The last straw. Meredith Wiltsie wiring the damn muffler en route to the Ruby Mountains, Nevada. Photo: Gordon Wiltsie

Rule #1 of a road trip: Vehicle may break down. Rule #2 of a road trip: You may break down along with it.

Near the Ruby Mountains in Nevada, Gordon and Meredith Wiltsie were struggling with wrenches and wire after the muffler came loose on their old International Travelall. As their 4-year-old son, Nick, whacked at rocks with a hammer at the side of the road, Meredith sat down next to the broken-down vehicle and covered her face with a grease-smeared hand. Gordon snapped a photo, which appeared in the Spring 1993 Patagonia catalog. (Just out of the frame was Nick’s older brother, Ben, jumping around on the roof of the wagon.)

“To a certain extent, it’s very emblematic of my upbringing that my mom is having this horrible breakdown and my dad, of course, is breaking out the camera,” Nick, now 30, says with a laugh. “Especially when everything is going wrong.” He describes his parents as perpetual adventurers who met on a ski trip in college and honeymooned in Bangladesh. The peripatetics continued as their family grew, with countless camping and climbing trips to faraway places.

As for Nick, vehicles and rocks are still pretty much his specialty, though his road trips are now exponentially more remote. As a mechanical engineer for the Mars rover program at NASA’s Jet Propulsion Laboratory in Pasadena, he helps plan the movements of the Curiosity rover. He’s also developing ground control software for the new Mars 2020 rover, which is set to launch next year.
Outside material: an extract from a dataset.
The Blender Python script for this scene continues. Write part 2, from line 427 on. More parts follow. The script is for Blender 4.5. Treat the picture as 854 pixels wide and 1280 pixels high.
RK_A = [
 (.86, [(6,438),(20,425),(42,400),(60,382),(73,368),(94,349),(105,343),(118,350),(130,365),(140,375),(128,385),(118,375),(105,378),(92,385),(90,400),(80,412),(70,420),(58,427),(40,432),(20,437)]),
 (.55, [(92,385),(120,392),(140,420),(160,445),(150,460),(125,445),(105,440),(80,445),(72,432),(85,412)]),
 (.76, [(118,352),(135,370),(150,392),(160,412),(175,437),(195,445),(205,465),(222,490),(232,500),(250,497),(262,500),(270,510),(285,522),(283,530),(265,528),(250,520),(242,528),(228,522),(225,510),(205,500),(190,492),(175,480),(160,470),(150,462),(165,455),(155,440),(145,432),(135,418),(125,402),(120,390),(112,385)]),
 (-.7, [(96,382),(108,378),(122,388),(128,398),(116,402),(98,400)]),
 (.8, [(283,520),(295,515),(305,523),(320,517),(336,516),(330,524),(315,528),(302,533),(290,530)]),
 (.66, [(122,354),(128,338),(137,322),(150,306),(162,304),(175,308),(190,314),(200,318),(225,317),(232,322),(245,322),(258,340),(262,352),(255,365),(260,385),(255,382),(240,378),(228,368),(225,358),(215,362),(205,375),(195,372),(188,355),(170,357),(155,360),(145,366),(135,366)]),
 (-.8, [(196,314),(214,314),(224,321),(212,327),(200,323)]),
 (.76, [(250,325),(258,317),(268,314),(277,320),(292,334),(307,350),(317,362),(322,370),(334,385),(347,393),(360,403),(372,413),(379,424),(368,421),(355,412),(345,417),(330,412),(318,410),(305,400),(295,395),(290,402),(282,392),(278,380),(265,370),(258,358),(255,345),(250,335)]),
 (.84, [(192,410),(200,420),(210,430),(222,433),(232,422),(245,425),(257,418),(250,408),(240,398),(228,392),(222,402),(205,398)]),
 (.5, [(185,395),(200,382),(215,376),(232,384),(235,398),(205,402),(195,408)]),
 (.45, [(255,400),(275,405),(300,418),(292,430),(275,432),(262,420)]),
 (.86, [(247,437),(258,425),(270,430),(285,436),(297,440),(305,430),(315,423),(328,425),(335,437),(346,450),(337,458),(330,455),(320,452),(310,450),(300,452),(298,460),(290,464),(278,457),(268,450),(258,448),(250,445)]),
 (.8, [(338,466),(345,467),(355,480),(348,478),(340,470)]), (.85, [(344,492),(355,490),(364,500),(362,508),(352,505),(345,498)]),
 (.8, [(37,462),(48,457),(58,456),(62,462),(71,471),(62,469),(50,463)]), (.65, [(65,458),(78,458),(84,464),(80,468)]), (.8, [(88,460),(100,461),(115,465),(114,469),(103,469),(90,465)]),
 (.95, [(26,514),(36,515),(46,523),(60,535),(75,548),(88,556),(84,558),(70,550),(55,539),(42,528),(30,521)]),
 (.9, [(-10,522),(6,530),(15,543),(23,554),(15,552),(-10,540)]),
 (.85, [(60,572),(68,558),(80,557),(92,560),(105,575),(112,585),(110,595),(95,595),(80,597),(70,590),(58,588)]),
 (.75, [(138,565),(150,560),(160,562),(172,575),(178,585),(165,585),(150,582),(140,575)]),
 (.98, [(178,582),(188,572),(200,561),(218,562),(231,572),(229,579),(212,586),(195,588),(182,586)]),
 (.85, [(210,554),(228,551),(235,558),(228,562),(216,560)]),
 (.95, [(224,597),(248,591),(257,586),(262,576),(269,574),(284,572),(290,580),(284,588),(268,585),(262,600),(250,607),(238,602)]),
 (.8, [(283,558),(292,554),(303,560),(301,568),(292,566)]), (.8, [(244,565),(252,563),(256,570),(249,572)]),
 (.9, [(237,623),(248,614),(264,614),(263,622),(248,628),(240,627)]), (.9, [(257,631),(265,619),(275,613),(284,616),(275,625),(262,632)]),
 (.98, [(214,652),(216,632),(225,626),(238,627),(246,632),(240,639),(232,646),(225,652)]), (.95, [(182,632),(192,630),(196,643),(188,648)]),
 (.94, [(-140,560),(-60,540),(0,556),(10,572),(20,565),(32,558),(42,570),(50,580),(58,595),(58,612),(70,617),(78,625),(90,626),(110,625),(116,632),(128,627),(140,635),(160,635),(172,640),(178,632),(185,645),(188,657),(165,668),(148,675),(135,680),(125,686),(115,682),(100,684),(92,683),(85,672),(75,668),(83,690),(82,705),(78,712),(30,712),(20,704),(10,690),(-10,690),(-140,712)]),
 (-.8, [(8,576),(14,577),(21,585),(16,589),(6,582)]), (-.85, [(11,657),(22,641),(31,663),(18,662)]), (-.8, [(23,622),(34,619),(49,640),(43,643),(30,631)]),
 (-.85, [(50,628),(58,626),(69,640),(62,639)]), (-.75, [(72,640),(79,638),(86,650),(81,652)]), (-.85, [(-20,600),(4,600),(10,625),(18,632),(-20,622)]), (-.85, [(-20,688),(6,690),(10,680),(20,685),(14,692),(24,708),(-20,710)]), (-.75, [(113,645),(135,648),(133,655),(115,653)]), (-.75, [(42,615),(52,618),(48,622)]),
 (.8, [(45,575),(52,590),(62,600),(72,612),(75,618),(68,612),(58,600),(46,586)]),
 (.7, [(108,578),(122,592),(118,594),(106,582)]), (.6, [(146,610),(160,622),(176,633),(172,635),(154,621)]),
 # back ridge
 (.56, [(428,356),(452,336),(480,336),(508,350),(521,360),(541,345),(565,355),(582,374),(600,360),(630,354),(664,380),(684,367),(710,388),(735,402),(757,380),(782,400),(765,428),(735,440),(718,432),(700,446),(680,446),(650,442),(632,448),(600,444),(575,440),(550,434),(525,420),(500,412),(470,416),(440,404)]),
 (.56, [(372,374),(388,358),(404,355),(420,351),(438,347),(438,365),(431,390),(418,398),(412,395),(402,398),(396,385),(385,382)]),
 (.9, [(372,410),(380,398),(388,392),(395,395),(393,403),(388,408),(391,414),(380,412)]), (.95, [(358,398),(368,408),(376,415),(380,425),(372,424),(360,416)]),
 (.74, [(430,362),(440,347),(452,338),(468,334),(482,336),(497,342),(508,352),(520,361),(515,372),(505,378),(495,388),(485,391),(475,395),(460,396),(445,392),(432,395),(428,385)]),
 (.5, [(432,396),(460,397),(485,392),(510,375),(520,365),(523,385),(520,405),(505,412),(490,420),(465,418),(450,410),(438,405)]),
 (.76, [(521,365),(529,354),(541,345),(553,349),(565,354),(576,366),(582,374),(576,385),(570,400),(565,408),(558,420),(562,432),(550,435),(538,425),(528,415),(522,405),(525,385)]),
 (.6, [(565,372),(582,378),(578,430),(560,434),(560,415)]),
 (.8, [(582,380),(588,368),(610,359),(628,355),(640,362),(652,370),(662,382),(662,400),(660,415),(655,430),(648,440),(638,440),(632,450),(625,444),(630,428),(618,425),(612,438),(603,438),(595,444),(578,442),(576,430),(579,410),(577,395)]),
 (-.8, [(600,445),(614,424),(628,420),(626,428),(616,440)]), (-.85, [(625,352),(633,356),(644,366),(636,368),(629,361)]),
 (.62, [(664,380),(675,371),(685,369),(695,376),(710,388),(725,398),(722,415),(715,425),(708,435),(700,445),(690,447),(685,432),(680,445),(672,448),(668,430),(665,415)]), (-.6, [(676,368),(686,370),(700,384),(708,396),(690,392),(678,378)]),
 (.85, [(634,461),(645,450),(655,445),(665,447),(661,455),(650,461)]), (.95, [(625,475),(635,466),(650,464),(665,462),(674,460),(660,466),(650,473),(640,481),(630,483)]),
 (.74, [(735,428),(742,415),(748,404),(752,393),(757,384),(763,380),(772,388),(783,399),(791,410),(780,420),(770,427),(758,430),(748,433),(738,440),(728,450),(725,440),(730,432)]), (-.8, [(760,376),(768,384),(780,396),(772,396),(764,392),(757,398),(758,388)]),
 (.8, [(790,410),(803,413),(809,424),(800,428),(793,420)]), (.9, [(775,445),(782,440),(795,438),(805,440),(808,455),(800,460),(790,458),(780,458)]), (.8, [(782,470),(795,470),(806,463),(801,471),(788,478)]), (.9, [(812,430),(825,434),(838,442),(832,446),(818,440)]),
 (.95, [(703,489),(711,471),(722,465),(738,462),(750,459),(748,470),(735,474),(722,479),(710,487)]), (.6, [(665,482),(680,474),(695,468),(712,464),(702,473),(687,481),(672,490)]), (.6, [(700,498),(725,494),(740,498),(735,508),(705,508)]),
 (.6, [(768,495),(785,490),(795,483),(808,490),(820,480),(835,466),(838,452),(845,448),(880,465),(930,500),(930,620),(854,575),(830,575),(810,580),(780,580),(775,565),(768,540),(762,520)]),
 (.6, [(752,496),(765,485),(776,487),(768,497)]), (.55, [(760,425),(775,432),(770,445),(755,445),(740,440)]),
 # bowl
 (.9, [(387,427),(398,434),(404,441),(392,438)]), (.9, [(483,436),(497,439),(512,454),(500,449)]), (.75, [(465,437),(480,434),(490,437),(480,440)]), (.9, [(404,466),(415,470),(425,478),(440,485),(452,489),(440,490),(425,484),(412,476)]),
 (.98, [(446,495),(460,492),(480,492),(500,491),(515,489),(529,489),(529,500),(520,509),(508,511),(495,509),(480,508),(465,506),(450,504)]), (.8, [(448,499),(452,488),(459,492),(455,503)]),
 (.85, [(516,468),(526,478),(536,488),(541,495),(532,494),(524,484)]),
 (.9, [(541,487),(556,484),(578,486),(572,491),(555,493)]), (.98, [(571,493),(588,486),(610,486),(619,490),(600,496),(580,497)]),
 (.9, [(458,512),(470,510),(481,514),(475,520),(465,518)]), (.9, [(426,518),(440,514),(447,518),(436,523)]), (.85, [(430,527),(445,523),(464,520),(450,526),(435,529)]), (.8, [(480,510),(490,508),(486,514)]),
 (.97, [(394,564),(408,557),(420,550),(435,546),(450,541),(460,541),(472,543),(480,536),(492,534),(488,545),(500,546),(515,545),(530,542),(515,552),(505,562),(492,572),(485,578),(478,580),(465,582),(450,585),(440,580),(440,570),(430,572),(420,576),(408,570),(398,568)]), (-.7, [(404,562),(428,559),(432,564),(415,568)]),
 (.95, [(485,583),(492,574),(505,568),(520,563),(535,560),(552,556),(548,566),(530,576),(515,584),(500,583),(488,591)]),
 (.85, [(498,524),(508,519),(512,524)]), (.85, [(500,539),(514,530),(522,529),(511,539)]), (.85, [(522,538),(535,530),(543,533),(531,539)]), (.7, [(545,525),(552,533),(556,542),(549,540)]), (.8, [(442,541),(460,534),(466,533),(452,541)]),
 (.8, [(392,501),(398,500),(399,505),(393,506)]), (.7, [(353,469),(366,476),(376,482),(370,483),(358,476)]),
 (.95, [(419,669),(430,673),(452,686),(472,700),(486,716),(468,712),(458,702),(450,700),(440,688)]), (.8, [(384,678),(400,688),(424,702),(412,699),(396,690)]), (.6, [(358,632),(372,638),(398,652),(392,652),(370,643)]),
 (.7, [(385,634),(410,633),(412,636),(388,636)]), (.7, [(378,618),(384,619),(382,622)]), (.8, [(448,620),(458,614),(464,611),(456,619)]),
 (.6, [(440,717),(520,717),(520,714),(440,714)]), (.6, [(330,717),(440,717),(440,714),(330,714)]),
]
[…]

“Basically, I work on how to keep the rovers safe while they’re driving around exploring the surface of Mars,” he says. “One of the things I really like about the job is that if anything goes wrong, it’s often completely novel, and we get to figure out how to solve that problem for the first time. With Curiosity, it was the drill on its robotic arm. It broke about a year and a half ago, and I’ve been involved with how to repair it. How do you work around repairing a robot that is a billion miles away? I love that.”

Rule #3 of a road trip: Embrace the unexpected.